My aunt started one conversation with the fact that she really approved of homeschooling. I homeschooled my kids until last year. For me though, it was about the learning rather than the avoidance of other people's ideas.
"In schools today," my aunt dropped her voice and leaned forward, "they're teaching tolerance!"
I couldn't hold in the little burble of laughter, which probably sounded something like, "hah!"
"My kids hopefully learned as much tolerance from me at home as they would in school," I said.
"But have you heard about that new hate law? Soon it's going to be legal to beat up Christians."
I hadn't followed the law, but I didn't think that was the direction it was going.
"I think it's going to be an extra crime to hurt people because of their beliefs," I tried to explain.
"But it will be illegal for Christians to even speak out."
"No, no. I'm pretty sure it won't affect freedom of speech," I said, while I tried desperately to steer the conversation away to safer topics, like vegetables.
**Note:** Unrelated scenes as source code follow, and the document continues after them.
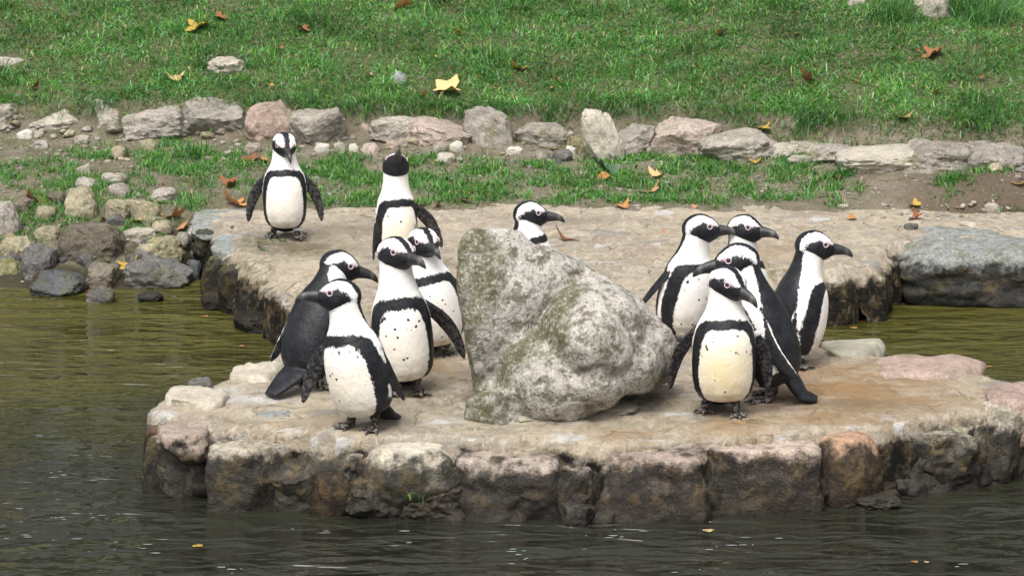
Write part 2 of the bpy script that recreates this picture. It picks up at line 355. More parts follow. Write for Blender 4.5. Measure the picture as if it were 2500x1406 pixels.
fattr(me, 'damp', np.clip(blob([(730,600,130,22,.95),(860,560,90,25,.5),(1020,860,60,25,.8),(1090,800,40,30,.4),(1420,540,120,12,.4),(2090,985,150,12,.6),(1080,640,60,20,.3),(940,1050,50,6,.6),(1760,1005,70,8,.6),(900,940,80,10,.5)]), 0, 1))
fattr(me, 'moss', np.clip(blob([(640,590,60,16,1),(720,615,120,12,.7),(620,660,60,40,.6),(1840,1028,16,4,1.6),(1900,665,60,14,.8),(2150,1000,80,10,.3)]), 0, 1))
paving = tag(link('paving', me), kind='structure', label='worn beige stone platform reaching forward as an island')

# ------------------------------------------------------------------ rocks
ICO = {}
def ico(sub):
    if sub not in ICO:
        bm = bmesh.new(); bmesh.ops.create_icosphere(bm, subdivisions=sub, radius=1)
        ICO[sub] = (np.array([v.co[:] for v in bm.verts]), np.array([[v.index for v in f.verts] for f in bm.faces])); bm.free()
    return ICO[sub]
def rock_verts(sx, sy, sz, seed, block=0.0, sub=4, amp=.12, cuts=0, flat=0.0):
    V, F = ico(sub); V = V.copy(); r = np.random.default_rng(seed)
    if block:
        p = 2 + block * 5; k = (np.abs(V) ** p).sum(1) ** (1 / p); V = V / k[:, None]
    for _ in range(cuts):
        n = nrm(r.normal(size=3) * [1, 1, .8]); d = r.uniform(.68, .95); s = V @ n - d
        V = V - np.where(s > 0, s, 0)[:, None] * n * .93
    off = r.uniform(-50, 50, 3)
    V = V * (1 + amp * 1.6 * noise3(V * 1.1 + off)[:, None] + amp * fbm(V * 2.4 + off, 4, .55)[:, None])
    if flat: V[:, 2] = np.where(V[:, 2] > 1 - flat, 1 - flat + (V[:, 2] - 1 + flat) * .2, V[:, 2])
    if sub >= 4: V = V * (1 + .35 * amp * fbm(V * 7 + off, 3, .6)[:, None])
    V = V / np.abs(V).max(0)
    return V * [sx, sy, sz], F
def rot_z(V, a):
    c, s = math.cos(a), math.sin(a); return np.stack([V[:, 0] * c - V[:, 1] * s, V[:, 0] * s + V[:, 1] * c, V[:, 2]], 1)
def tilt(V, ax, ay):
    c, s = math.cos(ax), math.sin(ax); V = np.stack([V[:, 0], V[:, 1] * c - V[:, 2] * s, V[:, 1] * s + V[:, 2] * c], 1)
    c, s = math.cos(ay), math.sin(ay); return np.stack([V[:, 0] * c + V[:, 2] * s, V[:, 1], -V[:, 0] * s + V[:, 2] * c], 1)
def rock_at(name, box, mat, seed, depth=.8, block=0., sub=4, amp=.12, cuts=0, bury=.3, z=None, top=None, parent=None, roll=0., flat=0.):
    """a stone whose front foot stands on the ground below the box (px) at its real size"""
    x0, y0, x1, y1 = box; cx = (x0 + x1) / 2
    if z is None: gx, gy, gz = hit(cx, y1)
    else:
        gx, gy = (float(v) for v in G(cx, y1, z)); gz = z
    k = scale_at(gy, gz); W = (x1 - x0) / k; D = W * depth
    H = max((y1 - y0) / k / math.cos(PITCH) - .12 * D, .02)
    if top is not None: H = top - gz
    gx = gx * (gy + D / 2) / gy; W *= (gy + D / 2) / gy
    hz = H * (1 + bury) / 2
    V, F = rock_verts(W / 2, D / 2, hz, seed, block, sub, amp, cuts, flat)
    if roll: V = tilt(V, 0, roll); 
    V[:, 2] += H - hz
    me = new_mesh(name, V, F, M[mat])
    if cuts >= 3: me.set_sharp_from_angle(angle=R_(32))
    return link(name, me, parent, (gx, gy + D / 2, gz))

# central boulder ------------------------------------------------------
def hull(pts):
    bm = bmesh.new()
    for p in pts: bm.verts.new(p)
    bmesh.ops.convex_hull(bm, input=bm.verts[:]); bmesh.ops.delete(bm, geom=[v for v in bm.verts if not v.link_faces], context='VERTS')
    bmesh.ops.triangulate(bm, faces=bm.faces[:])
    bm.verts.index_update(); V = np.array([v.co[:] for v in bm.verts]); F = [[v.index for v in f.verts] for f in bm.faces]; bm.free(); return V, F
def joined(parts):
    Vs, Fs, o = [], [], 0
    for V, F in parts:
        Vs.append(np.asarray(V)); Fs += [[i + o for i in f] for f in F]; o += len(V)
    return np.concatenate(Vs), Fs
def remeshed(V, F, voxel, smooth=4, fac=.5):
    me = bpy.data.meshes.new('tmp'); me.from_pydata(np.asarray(V, float).tolist(), [], F); me.update()
    o = bpy.data.objects.new('tmp', me); COL.objects.link(o)
    m = o.modifiers.new('r', 'REMESH'); m.mode = 'VOXEL'; m.voxel_size = voxel
    if smooth:
        s = o.modifiers.new('s', 'SMOOTH'); s.factor = fac; s.iterations = smooth
    dg = bpy.context.evaluated_depsgraph_get(); ev = o.evaluated_get(dg); em = ev.to_mesh()
    nv = len(em.vertices); co = np.empty(nv * 3, np.float32); em.vertices.foreach_get('co', co)
    nf = len(em.polygons); lv = np.empty(len(em.loops), np.int32); em.loops.foreach_get('vertex_index', lv)
    lt = np.empty(nf, np.int32); em.polygons.foreach_get('loop_total', lt); ls = np.empty(nf, np.int32); em.polygons.foreach_get('loop_start', ls)
    faces = lv.reshape(-1, 4) if (lt == 4).all() else [lv[a:a + b].tolist() for a, b in zip(ls, lt)]
    ev.to_mesh_clear(); bpy.data.objects.remove(o); bpy.data.meshes.remove(me)
    return co.reshape(-1, 3).astype(float), faces
def vnormals(V, F):
    T = np.asarray(F); n = np.cross(V[T[:, 2]] - V[T[:, 0]], V[T[:, 3]] - V[T[:, 1]]); N = np.zeros_like(V)
    for c in range(4): np.add.at(N, T[:, c], n)
    return N / (np.linalg.norm(N, axis=1)[:, None] + 1e-12)

bx0, by0 = (float(v) for v in G(1390, 1035, PTOP)); kb = scale_at(by0 + .25, .5)
def bp(px_, py_, dep):                       # local boulder point at depth dep behind its front foot
    k = scale_at(by0 + dep, .5); return ((px_ - 1250) * 1.0 / k - bx0, dep, CAM_Z - PTOP + (0) + ( (703 - py_) / FPX * 1.0 - math.tan(PITCH)) / (1 + (703 - py_) / FPX * math.tan(PITCH)) * (by0 + dep))
A = hull([bp(*p) for p in [(1128,575,.22),(1165,552,.25),(1215,550,.3),(1275,562,.32),(1118,620,.2),(1120,620,.42),(1150,560,.42),(1250,566,.5),(1145,800,.15),(1150,800,.45),(1300,650,.26),(1330,640,.5),
      (1160,980,.18),(1350,980,.2),(1400,980,.5),(1150,960,.5),(1380,700,.28),(1400,690,.5),(1230,640,.20),(1215,700,.17)]])
B = hull([bp(*p) for p in [(1312,588,.3),(1345,600,.5),(1410,640,.32),(1480,695,.35),(1560,725,.38),(1620,790,.4),(1640,850,.42),(1560,735,.6),(1620,900,.6),(1610,890,.3),(1300,950,.30),(1560,950,.34),(1250,900,.5),(1500,990,.6)]])
def lump(px_, py_, dep, rx_, ry_, rz_):
    v, f = ico(4); return v * [rx_, ry_, rz_] + np.array(bp(px_, py_, dep)), f.tolist()
Cc = lump(1445, 822, .20, .175, .25, .185); C2 = lump(1345, 925, .17, .185, .21, .165); C3 = lump(1545, 880, .24, .12, .20, .125); C4 = lump(1430, 925, .16, .17, .20, .115)
D = hull([bp(*p) for p in [(1135,975,.04),(1180,960,.02),(1240,950,.0),(1130,1030,.06),(1200,1045,.02),(1260,1045,.02),(1140,1040,.2),(1240,940,.2),(1170,950,.2),(1300,1050,.1)]])
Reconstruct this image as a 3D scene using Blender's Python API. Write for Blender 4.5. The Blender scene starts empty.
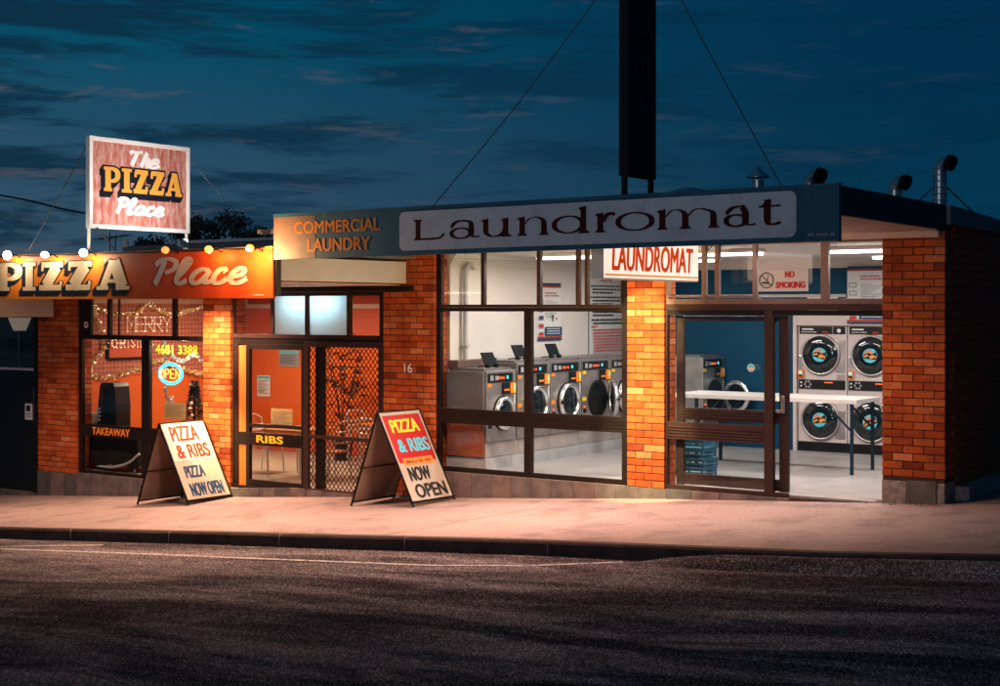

The rest of the afternoon was just a walk through minefields while I tried to say the right things without getting dragged into criticisms of my cousin (too fat), my former sister-in-law (never signed love on the cards until after the divorce), my own parents (too busy with their own lives to help take care of their mother). I'm lucky I was there to avoid the criticism that would have come my way.
So I skipped out early, claiming the three-hour drive made my departure a necessity. As I approached Cincinnati, I called my best friend from high school. She met me at a Panera not too far from the highway and I spewed all of my impatience with my relatives in a three-hour catch up session. Thank God for friends. But when was the last time she went to church? I'll need to check before I visit my relatives in Kentucky again.

2 comments:

Sheila said...

you would think vegetables would be a safe topic but when I was in Seattle visiting with my aunt she got very defensive and pissy when eating healthy and avoiding all the chemicals that are now put in foods got brought up. Funny thing was I wasn't even the one that was talking about it, it was my mom. So you know it wasn't nearly extreme as I can be.

Paulita said...

We need to brainstorm a safe topic for whenever we talk to relatives. Have to think of a non-controversial one. Weather?